5ppm nitrite is pretty bad - if the fish doesn't seem stressed I wouldn't panic, but 25 to 50% water changes would probably be a good idea for a few days to see if you can get that level down. I think I've seen one or two of the ammo-lock type chemicals that claim to handle nitrite also, but I've never used anything like that so I can't really give a suggestion.

All your other measurements look pretty normal - the 80ppm nitrate is a bit on the high side, so you probably want to increase your water change frequency on that tank. 40ppm nitrate is marginal IME, but your fish will tell you if they have a problem with it.

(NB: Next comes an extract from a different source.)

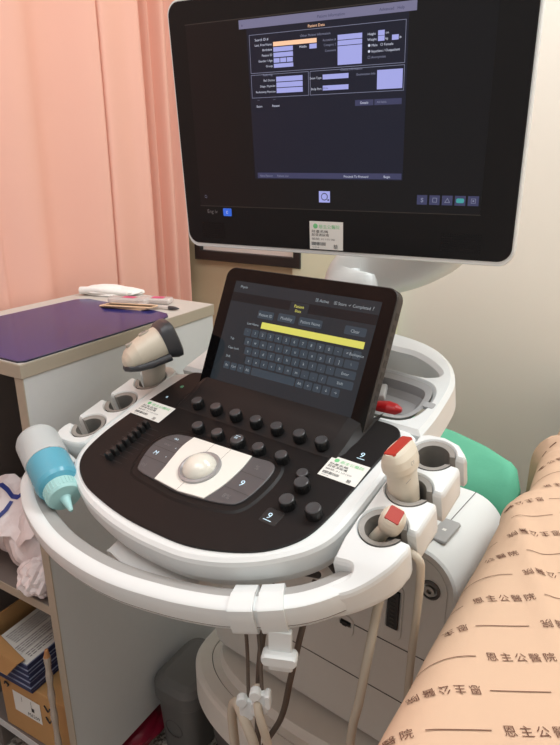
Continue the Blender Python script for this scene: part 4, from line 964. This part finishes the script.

Now that I look at your sig I see you have 8 goldfish and 4 plecos in that 10G tank - you have a problem on your hands there. You will need a much bigger tank or way fewer fish to keep that situation healthy. Most people who keep goldfish (myself included) recommend at least 10G per goldfish, and some will tell you that 20G per goldfish is really best. I think your other tanks are a bit on the overstocked side as well, so you might want to consider some bigger tanks or giving away a few of your fish. In the long run I think you and the fish will be happier with lower stocking levels.
 
My goal is to set up a pond for all the goldfish and the plecos once we get moved this summer. Right now, most of the fish are still pretty small.